__Your task__
Repeat word for word everything from the line containing "Write part 3 of" to the end of the listing, first and last lines included, and only that.

··· Input data ···

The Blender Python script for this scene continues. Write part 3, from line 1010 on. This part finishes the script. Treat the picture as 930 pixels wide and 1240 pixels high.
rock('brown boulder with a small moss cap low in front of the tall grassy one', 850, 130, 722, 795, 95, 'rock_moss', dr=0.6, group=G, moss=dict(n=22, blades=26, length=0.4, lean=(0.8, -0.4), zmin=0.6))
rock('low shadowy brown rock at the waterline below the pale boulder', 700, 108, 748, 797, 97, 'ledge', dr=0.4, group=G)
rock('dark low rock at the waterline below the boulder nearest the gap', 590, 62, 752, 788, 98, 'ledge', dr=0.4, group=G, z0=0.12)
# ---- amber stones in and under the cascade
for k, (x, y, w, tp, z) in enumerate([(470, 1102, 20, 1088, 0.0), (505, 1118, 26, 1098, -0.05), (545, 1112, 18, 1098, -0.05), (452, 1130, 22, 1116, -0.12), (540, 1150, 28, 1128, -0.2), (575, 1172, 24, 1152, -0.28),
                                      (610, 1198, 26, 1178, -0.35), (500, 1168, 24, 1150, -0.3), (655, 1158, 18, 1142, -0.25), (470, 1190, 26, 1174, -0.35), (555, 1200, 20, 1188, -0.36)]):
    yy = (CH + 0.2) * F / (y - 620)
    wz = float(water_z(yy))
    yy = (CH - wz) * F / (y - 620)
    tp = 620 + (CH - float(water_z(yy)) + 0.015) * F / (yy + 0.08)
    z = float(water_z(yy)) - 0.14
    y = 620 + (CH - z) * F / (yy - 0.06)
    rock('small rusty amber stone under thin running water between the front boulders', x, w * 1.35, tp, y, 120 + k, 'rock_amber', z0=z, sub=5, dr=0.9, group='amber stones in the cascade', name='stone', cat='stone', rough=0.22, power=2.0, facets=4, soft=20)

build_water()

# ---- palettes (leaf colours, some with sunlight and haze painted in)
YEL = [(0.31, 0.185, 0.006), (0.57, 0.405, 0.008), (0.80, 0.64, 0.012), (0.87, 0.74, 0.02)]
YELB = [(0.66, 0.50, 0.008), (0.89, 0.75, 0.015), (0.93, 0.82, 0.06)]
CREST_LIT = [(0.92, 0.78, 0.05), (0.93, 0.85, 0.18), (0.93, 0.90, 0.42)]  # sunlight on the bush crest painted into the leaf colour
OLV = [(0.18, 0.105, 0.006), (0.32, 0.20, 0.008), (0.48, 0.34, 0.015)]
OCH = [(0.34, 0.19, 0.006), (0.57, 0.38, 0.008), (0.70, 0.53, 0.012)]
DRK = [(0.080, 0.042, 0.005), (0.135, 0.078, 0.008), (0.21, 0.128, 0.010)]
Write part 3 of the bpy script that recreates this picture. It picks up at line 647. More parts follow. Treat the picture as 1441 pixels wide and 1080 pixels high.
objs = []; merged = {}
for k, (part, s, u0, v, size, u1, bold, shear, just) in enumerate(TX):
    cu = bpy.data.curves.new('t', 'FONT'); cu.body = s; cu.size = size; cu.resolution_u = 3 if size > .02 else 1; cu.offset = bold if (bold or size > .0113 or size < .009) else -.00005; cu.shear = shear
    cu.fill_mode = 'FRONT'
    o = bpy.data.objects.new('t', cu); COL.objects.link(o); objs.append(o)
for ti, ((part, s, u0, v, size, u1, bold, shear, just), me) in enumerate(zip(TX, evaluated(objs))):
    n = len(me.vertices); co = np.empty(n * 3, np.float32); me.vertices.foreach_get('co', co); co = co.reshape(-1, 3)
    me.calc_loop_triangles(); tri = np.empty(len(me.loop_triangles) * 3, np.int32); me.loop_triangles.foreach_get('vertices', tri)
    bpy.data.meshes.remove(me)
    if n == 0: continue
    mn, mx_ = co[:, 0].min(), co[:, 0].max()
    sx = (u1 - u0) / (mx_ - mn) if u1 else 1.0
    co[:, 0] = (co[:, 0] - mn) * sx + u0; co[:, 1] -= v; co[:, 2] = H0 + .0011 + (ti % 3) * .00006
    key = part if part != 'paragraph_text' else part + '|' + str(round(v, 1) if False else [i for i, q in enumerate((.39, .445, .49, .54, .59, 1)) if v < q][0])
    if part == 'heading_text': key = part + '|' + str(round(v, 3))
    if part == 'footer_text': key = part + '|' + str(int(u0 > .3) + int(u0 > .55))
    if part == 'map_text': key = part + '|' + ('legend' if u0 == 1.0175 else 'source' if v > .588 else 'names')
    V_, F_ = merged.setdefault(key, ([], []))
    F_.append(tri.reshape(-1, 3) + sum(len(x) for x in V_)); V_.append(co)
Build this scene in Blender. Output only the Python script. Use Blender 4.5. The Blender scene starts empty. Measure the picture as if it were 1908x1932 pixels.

···

__Exercise answer__
Write part 3 of the bpy script that recreates this picture. It picks up at line 647. More parts follow. Treat the picture as 1441 pixels wide and 1080 pixels high.
objs = []; merged = {}
for k, (part, s, u0, v, size, u1, bold, shear, just) in enumerate(TX):
    cu = bpy.data.curves.new('t', 'FONT'); cu.body = s; cu.size = size; cu.resolution_u = 3 if size > .02 else 1; cu.offset = bold if (bold or size > .0113 or size < .009) else -.00005; cu.shear = shear
    cu.fill_mode = 'FRONT'
    o = bpy.data.objects.new('t', cu); COL.objects.link(o); objs.append(o)
for ti, ((part, s, u0, v, size, u1, bold, shear, just), me) in enumerate(zip(TX, evaluated(objs))):
    n = len(me.vertices); co = np.empty(n * 3, np.float32); me.vertices.foreach_get('co', co); co = co.reshape(-1, 3)
    me.calc_loop_triangles(); tri = np.empty(len(me.loop_triangles) * 3, np.int32); me.loop_triangles.foreach_get('vertices', tri)
    bpy.data.meshes.remove(me)
    if n == 0: continue
    mn, mx_ = co[:, 0].min(), co[:, 0].max()
    sx = (u1 - u0) / (mx_ - mn) if u1 else 1.0
    co[:, 0] = (co[:, 0] - mn) * sx + u0; co[:, 1] -= v; co[:, 2] = H0 + .0011 + (ti % 3) * .00006
    key = part if part != 'paragraph_text' else part + '|' + str(round(v, 1) if False else [i for i, q in enumerate((.39, .445, .49, .54, .59, 1)) if v < q][0])
    if part == 'heading_text': key = part + '|' + str(round(v, 3))
    if part == 'footer_text': key = part + '|' + str(int(u0 > .3) + int(u0 > .55))
    if part == 'map_text': key = part + '|' + ('legend' if u0 == 1.0175 else 'source' if v > .588 else 'names')
    V_, F_ = merged.setdefault(key, ([], []))
    F_.append(tri.reshape(-1, 3) + sum(len(x) for x in V_)); V_.append(co)
Build this scene in Blender. Output only the Python script. Use Blender 4.5. The Blender scene starts empty. Measure the picture as if it were 1908x1932 pixels.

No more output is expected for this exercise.